Start Data section

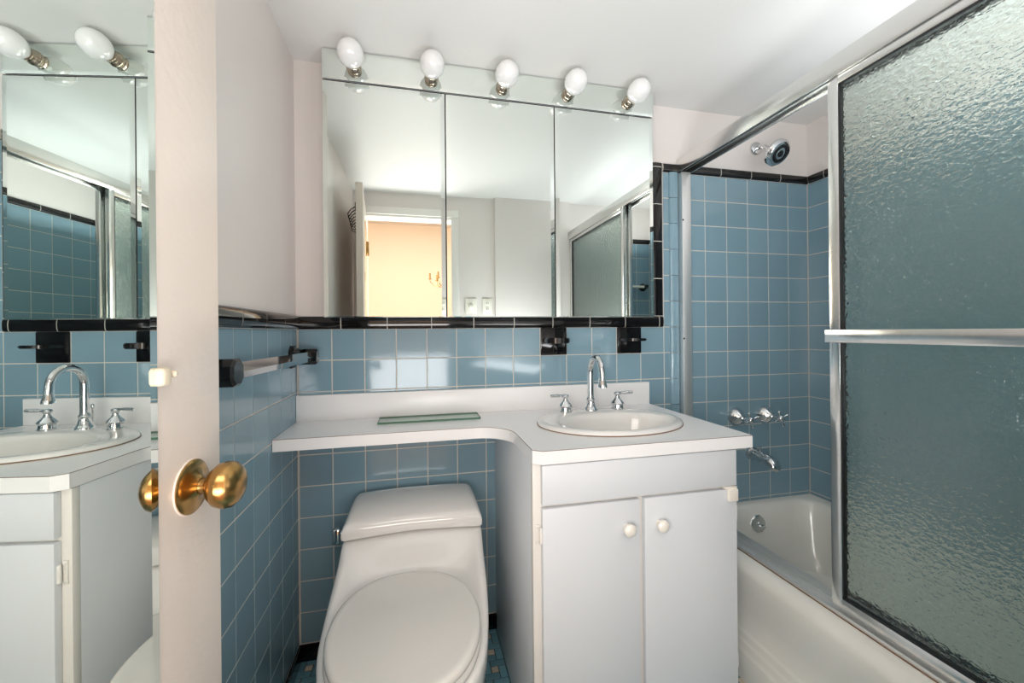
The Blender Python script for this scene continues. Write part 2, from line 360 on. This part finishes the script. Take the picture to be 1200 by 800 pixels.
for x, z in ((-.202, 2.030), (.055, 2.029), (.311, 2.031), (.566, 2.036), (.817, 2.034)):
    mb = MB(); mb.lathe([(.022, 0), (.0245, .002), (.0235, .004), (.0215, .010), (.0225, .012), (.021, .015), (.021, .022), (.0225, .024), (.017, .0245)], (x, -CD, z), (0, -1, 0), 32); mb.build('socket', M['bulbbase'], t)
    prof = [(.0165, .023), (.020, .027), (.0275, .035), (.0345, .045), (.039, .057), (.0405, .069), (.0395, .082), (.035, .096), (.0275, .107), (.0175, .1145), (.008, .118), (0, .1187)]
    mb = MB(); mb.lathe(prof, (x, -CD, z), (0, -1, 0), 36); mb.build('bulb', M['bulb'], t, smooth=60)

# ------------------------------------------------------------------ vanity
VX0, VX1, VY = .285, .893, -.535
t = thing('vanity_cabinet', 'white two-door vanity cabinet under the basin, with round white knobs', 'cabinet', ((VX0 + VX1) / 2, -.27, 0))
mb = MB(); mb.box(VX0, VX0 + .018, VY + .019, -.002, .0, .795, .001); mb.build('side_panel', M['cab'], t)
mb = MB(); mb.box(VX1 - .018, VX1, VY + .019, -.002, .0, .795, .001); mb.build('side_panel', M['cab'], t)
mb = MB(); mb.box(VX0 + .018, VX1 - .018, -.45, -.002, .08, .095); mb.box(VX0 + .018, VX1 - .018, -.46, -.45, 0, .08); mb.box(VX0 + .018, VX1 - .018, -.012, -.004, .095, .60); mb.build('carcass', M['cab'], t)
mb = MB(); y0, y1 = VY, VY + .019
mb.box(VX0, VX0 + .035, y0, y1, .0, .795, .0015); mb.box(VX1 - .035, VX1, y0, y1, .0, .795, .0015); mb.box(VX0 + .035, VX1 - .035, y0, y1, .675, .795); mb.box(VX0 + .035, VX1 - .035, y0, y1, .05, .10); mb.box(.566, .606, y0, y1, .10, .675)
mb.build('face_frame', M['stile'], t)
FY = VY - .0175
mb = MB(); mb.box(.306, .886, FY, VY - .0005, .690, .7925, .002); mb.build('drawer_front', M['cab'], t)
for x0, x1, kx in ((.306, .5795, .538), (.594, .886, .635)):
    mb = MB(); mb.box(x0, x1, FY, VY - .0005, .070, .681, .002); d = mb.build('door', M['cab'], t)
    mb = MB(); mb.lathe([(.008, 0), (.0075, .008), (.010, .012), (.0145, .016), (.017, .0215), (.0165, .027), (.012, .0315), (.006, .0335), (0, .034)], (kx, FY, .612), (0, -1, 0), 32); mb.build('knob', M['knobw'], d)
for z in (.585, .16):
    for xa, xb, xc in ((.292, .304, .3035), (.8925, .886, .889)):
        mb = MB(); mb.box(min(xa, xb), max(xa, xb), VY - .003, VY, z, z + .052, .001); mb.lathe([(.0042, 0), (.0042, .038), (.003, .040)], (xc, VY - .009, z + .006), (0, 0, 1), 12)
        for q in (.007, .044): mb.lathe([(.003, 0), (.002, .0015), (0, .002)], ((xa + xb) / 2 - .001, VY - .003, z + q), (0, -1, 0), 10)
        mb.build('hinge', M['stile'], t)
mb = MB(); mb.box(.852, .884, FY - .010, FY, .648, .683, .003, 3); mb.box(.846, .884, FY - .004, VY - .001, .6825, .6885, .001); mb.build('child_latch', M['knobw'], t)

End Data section

* Short exercise:
Reproduce the data above word for word from its first line through the line that holds "mb = MB(); mb.lathe(prof, (x, -CD, z), (0, -1, 0), 36);", both ends included; skip pictures.

* Answer to the exercise:
The Blender Python script for this scene continues. Write part 2, from line 360 on. This part finishes the script. Take the picture to be 1200 by 800 pixels.
for x, z in ((-.202, 2.030), (.055, 2.029), (.311, 2.031), (.566, 2.036), (.817, 2.034)):
    mb = MB(); mb.lathe([(.022, 0), (.0245, .002), (.0235, .004), (.0215, .010), (.0225, .012), (.021, .015), (.021, .022), (.0225, .024), (.017, .0245)], (x, -CD, z), (0, -1, 0), 32); mb.build('socket', M['bulbbase'], t)
    prof = [(.0165, .023), (.020, .027), (.0275, .035), (.0345, .045), (.039, .057), (.0405, .069), (.0395, .082), (.035, .096), (.0275, .107), (.0175, .1145), (.008, .118), (0, .1187)]
    mb = MB(); mb.lathe(prof, (x, -CD, z), (0, -1, 0), 36); mb.build('bulb', M['bulb'], t, smooth=60)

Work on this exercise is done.